Nuñez is as near perfect a Swanilda as I hope to see. She has an easy, dazzling technique, and what seems an innate musical sensibility: a phrase, a pose, is shaped by the score as Nuñez sails effortlessly on the flood of melodies that Delibes gives Swanilda. She comes on stage and greets the world of the production, her audience, her dances, her music, with a shining happiness, as if welcoming beloved friends.

Some ballet companies view Coppélia as a vehicle for a soubrette. Swanilda is best taken by a pur-sang classic ballerina: Danilova, Pamela May, Nerina, Beriosova, gave the defining performances at Covent Garden in postwar times. Marianela Nuñez plays every moment with a spiritual as well as a physical grace. Yes, Swanilda is a peasant girl fighting for her beloved, and she can romp and play tricks, but we see all this through the prism of the old academic dance, and Nuñez’s technical rectitude, the charm and generosity of her classic style, speak of central moral truths about the dance. It is an interpretation of greatness.

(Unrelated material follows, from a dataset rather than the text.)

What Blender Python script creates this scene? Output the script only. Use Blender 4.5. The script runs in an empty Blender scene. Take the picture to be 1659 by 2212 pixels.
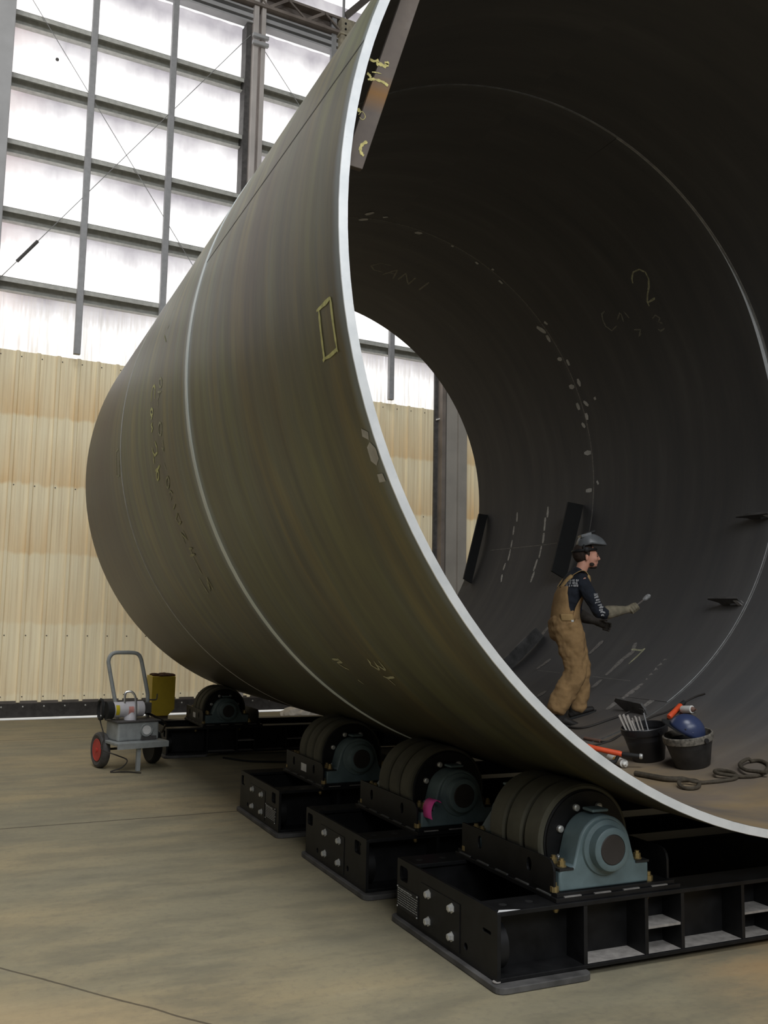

Thiago Soares was her Frantz. Everything this ardent dancer performs is bright with energy, with emotional logic: not a step, not a gesture but has its reason, which we are brilliantly shown. He truly illuminates his roles, knows clearly their how and why. His Frantz is without precedent in my long experience of this ballet. The character has a roving eye, an untrustworthy heart (which will, we hope, be cured by the events we watch). Soares’ Frantz is dashing and fickle and, for all his faults, we like him because the interpretation has such verve, such merry wit, and such a way with the character. Soares charms the role as he charms Swanilda and charms the audience. It is a masterly reading of a part that can often seem pallid.

For William Tuckett as Coppélius, no less praise. Here is an old man who meddles with the occult, is eccentric but no fool, and has a vein of barmy humour: Tuckett plays him with great skill. From the rest of the cast, liveliest dancing, and from Alexandra Ansanelli, a most elegant solo as Dawn.